Movie Review – Carbon Nation

Joanna Schroeder

I took a brief break from my 2012 La Nina Reading list to watch a documentary on climate change.  Carbon Nation touts itself as a “climate change solutions movie that doesn’t even care if you believe in climate change.” Yet this movie does care about climate change.  The narrator says, “We thought we had time to figure things out. Trouble is there is no more time. Climate change is happening now.”

The movie features many of the same players and same technologies as other films – Lester Brown, Van Jones (who just released Rebuild the Dream, which I will be reviewing soon), Amory Lovins, and Thomas Friedman.  In terms of technologies, it covers wind, solar, geothermal, biofuels, and it also has sections that discuss land use, deforestation, transportation, and energy efficiency.

The movie was well done, interesting and had great graphics. In addition, I really liked some of the people who were interviewed – real down to earth people who are taking clean technologies into their own hands. The other thing I liked about the movie was the way it broke down how each technology or action will or can affect carbon.

What do I mean?

For example, globally, the world uses 16 terawatts (TWh) of energy each year. Of those, it is estimated that when fully developed, solar could produce 86,000 TWh, geothermal 32 THw, and wind 870 THw. In other words, these three technologies alone could replace all fossil fuel based energy and leave room for growth. This doesn’t even include the amount of energy saved and carbon reduced when you factor in gains from energy efficiency and land use strategies.

There were many ideas that I think will resonate with our readers. One in particular related to the fact that we have solutions to the problem ready now, so why aren’t they being deployed? One reason is that until clean energy is cheaper than carbon energy, change won’t happen. Many of those interviewed said that the world needs a powerful market signal to tilt away from fossil fuels (carbon-based energy). Many of these same people agree that a good place to start is to focus on carbon-based fuels.  One idea is to apply a fee based on how much carbon is in the fuel. In this scenario, biofuels would be less expensive than petroleum based fuels and electric vehicles would be less than any other current technology.

What might the leading energy source be? In terms of electricity, the Chena geothermal power plant is producing energy for 5 cents a kilowatt while natural gas was 30 cents a kilowatt.  The owner predicts in three to four years, it will by only 1 cent a kilowatt.
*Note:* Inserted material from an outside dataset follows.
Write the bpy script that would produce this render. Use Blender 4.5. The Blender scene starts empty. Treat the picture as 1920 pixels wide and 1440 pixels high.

Then on the fuels side, plug-in electric vehicles can operate today at only 10 percent of the cost of a traditionally powered car. This too is pennies on the dollar.

People tend to get overwhelmed with solutions and oftentimes feel they can’t comprehend a way for them to make a difference.  This movie can help you do just that – throughout and at the end there are easy ideas for people to adopt to effect change.  For those who are interested in carbon’s role in climate change this is an entertaining and educational film and definitely worth the investment in cost and time.